My Department is driving forward the devolution agenda in England. Across government we are making huge strides towards rebalancing the economy and empowering local government. 33 per cent of England’s population now has a directly elected mayor, with new powers to create jobs, improve skills, build homes and make it easier to travel. Across the whole of England we are devolving over £9 billion between 2015 and 2021 to Local Enterprise Partnerships (LEPs) through our Growth Deal programme to spend on their priorities for growth. We have also agreed City and Growth Deals in Scotland and Wales and are in the process of negotiating more, including in Northern Ireland, making sure all parts of the UK benefit from the benefits of devolution.

Our place-based Industrial Strategy sets out a bold vision for the future of the UK. We are strengthening the role of LEPs and agreeing new local industrial strategies that build on local strengths and deliver on economic opportunities. We have also committed to replacing EU Structural Funds when we have left the EU, delivering the UK Shared Prosperity Fund, which will be aimed at reducing inequalities between communities across all four nations.

My Department is also fixing the broken housing market, supporting first time buyers to get on to the housing ladder while ensuring the housing market works for all parts of our community, getting more of the right homes get built in the places people want to live. The reforms my Department has announced put us on track to raise housing supply by the end of the current Parliament to its highest annual level since 1970.
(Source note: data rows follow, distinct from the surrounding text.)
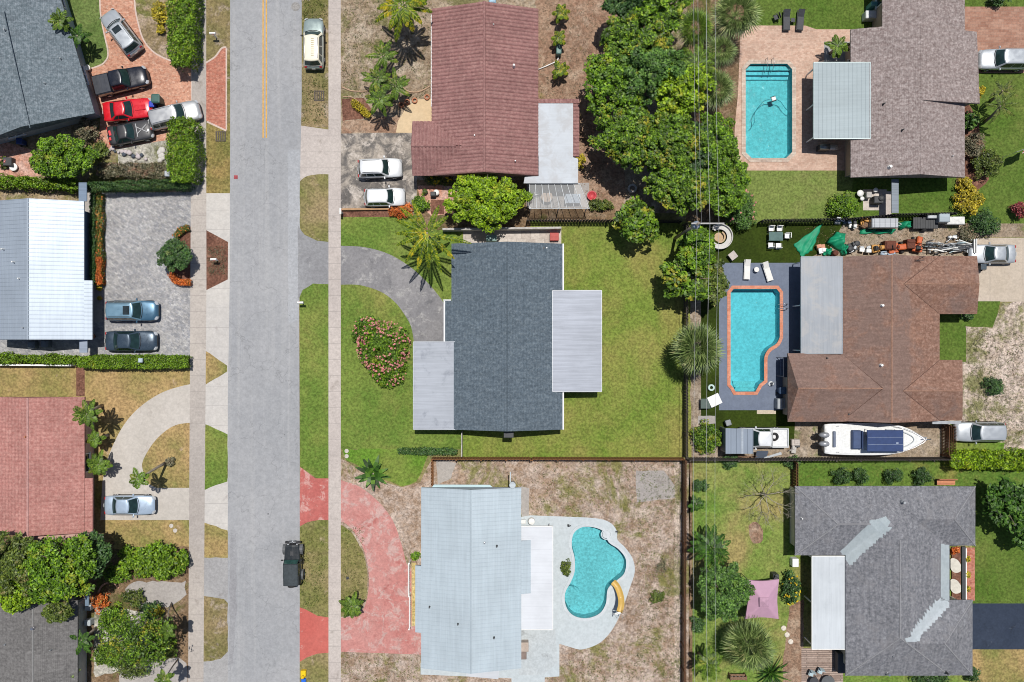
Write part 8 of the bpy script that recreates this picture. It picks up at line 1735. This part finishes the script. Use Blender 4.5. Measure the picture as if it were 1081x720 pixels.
# covered machinery along the fence right of the tarp bundle
t = thing('equipment_trailer', 'dark equipment trailer with a pale box beside the yellow croton', 'trailer', tuple(P(985, 236))); m = MB(); m.bbox((-1.1, -.05, .7), (2.4, 1.1, .1), .02)
for i in range(9): m.box((-2.1+.25*i, -.05, .77), (.05, 1.05, .03))
m.build('deck', plain('trailer_dark', (.045, .047, .05), .6), t, False, True); m = MB(); m.bbox((.35, .35, .95), (1.05, .85, 1.0), .06); m.build('pale_box', metal('pale_box', ph(166, 178, 186), .5, .3), t, False, True); m = MB(); m.bbox((1.7, .15, .75), (1.7, .75, .5), .06); m.build('white_tank', plain('tank_white', (.62, .62, .60), .5, grime=.4), t, False, True)
m = MB(); m.bbox((-.65, .5, .95), (.9, .35, .35), .05); m.build('motor_cover', GREYM, t, False, True)
for s in (-1, 1): m = MB(); n = 14; ring = lambda y, q: [(-1.1+q*math.cos(2*math.pi*i/n), y, .3+q*math.sin(2*math.pi*i/n)) for i in range(n)]; m.loft([ring(s*.6, .3), ring(s*.78, .3)], True, True); m.build('wheel', RUB, t, True, True)
jumble('pile of grey frames between the trailer and the scrap rack', 'junk_pile', 'junk', 1003, 251.5, [('pale_parts', WHITEPL), ('grey_parts', GREYM)], 18, 1.0, .6, .5, 7, 4, GJ); jumble('dark motor parts with a hose behind the white pickup bed', 'junk_pile', 'junk', 838.5, 471, [('dark_parts', DARK), ('pale_parts', CONC)], 19, 1.0, 1.1, .6, 9, 5, GJ)
m = MB(); m.bbox((0, 0, .3), (.8, .6, .6), .06); m.bbox((.1, .1, .62), (.5, .4, .06), .02); single('crate', m, plain('crate_pale', ph(206, 196, 188), .8, var=.15, vs=6), 'pale crate behind the white pickup bed', 'crate', P(838, 466.5, .012))
# bits by the top left lower garden, under the trees
m = MB(); m.lathe((0, 0, 0), [(.28, 0), (.4, .3), (.34, .34), (.01, .2)], 14); single('garden_urn', m, WHITEPL, 'white garden bowl on the pink chips at the left edge', 'bowl', P(16, 177, .01), smooth=True); m = MB(); m.bbox((0, 0, .35), (.85, .8, .7), .05); single('storage_box', m, DARK, 'dark storage box on the pink chips at the left edge', 'box', P(12, 172, .01))
shrub('pink flowering bush at the left edge on the garden chips', 2, 171, 6, .9, 'olive', flower='pink', fl_n=20)
for x, y, l in ((97, 639, 'upper white box by the porch roof edge'), (96.5, 655, 'lower white box under the bushes by the dark roof')): m = MB(); m.bbox((0, 0, .4), (.6, .55, .8), .05); m.box((0, 0, .83), (.4, .3, .06)); single('white_box', m, plain('box_pale', ph(206, 216, 222), .6), l, 'box', P(x, y, .01), 'white boxes by the dark roof')
m = MB(); m.bbox((0, 0, .35), (.7, .7, .7), .06); m.cyl((0, 0), .26, .7, .73, 14); 
for x, y, l in ((37, 364, 'left air conditioner below the white metal roof'), (51, 363, 'right air conditioner below the white metal roof')): o = m.build('air_conditioner', plain('ac_dark', (.14, .16, .18), .5)); o.location = P(x, y, .01); tag(o, l, 'air conditioner', 'air conditioners below the white metal roof')
# sheds and furniture at the bottom edge
t = thing('garden_shelf', 'dark garden shelf with pots under the wide fan palm at the bottom edge', 'shelf', tuple(P(777, 712))); m = MB(); m.box((0, 0, .5), (1.6, .5, .05)); m.box((0, 0, .9), (1.6, .3, .05)); m.build('shelf', WOODB, t, False, True)
for x in (-.75, .75): m = MB(); m.box((x, 0, .45), (.06, .5, .9)); m.build('upright', WOODB, t, False, True)
m = MB()
for i in range(4): m.lathe((-.55+.35*i, 0, .53), [(.08, 0), (.12, .18), (.01, .17)], 10)
m.build('pots', WHITEPL, t, False, True)
m = MB(); m.bbox((0, 0, .4), (.6, .8, .8), .05); single('white_cabinet', m, WHITEP, 'white garden box by the corner of the white patio roof', 'box', P(837, 592, .01))
# planter bushes along the porch
for i, y in enumerate((590, 607, 622)): shrub('small golden shrub in the brick strip of the porch, '+('upper', 'middle', 'lower')[i]+' one', 1021.5, y, 3.2, .6, 'yellow', group='golden shrubs in the brick strip')
shrub('orange and yellow bush at the upper end of the porch', 1008, 582, 5, .7, 'orange', ry=4)
# under the clear screen roof
table('pale blue table under the clear screen roof', 604, 211, 1.5, .9, .7, plain('table_blue', ph(170, 188, 206), .5), WHITEPL); table('round tan table under the clear screen roof', 577, 209, 1.1, 1.1, .7, plain('table_tan', ph(206, 182, 160), .7), WHITEPL, 0, True); chair('white chair beside the tan table under the screen roof', 566, 204, 20, WHITEPL, 'white chairs under the screen roof'); chair('white chair at the corner under the screen roof', 590, 201, 240, WHITEPL, 'white chairs under the screen roof')
sheet('patio', rect(556, 193, 622, 219), 3.2, M_grey_slab)
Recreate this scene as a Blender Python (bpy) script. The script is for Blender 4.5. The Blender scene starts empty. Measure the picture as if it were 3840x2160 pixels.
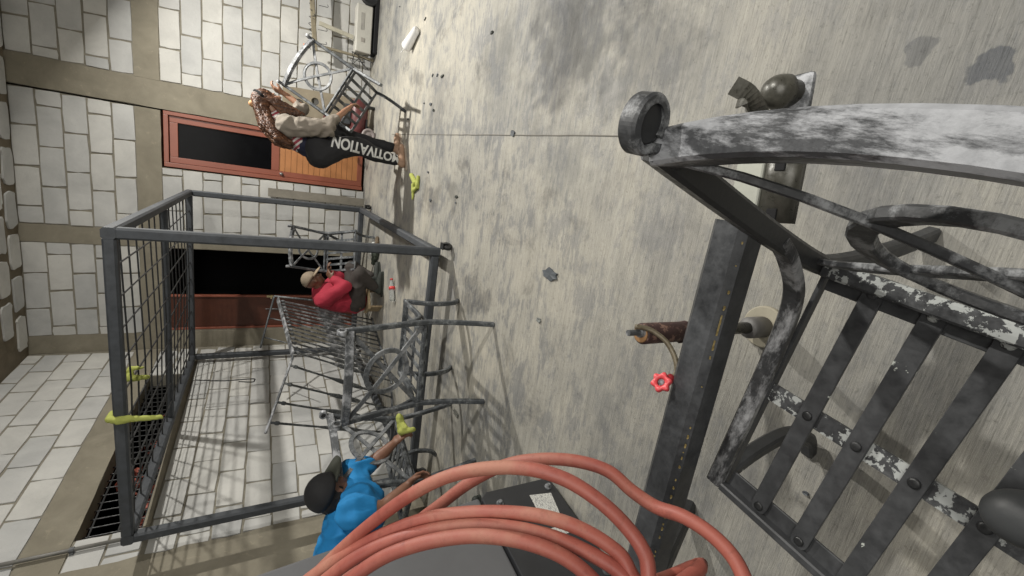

The Troubled Families Programme commits £920 million from my Department to make sure local services intervene early to support families with multiple problems, including for example those affected by domestic abuse, parental conflict, drug, alcohol or mental health problems and where children are in need of help. This programme makes sure children are in education, parents in work and families have better outcomes and are able to be socially mobile.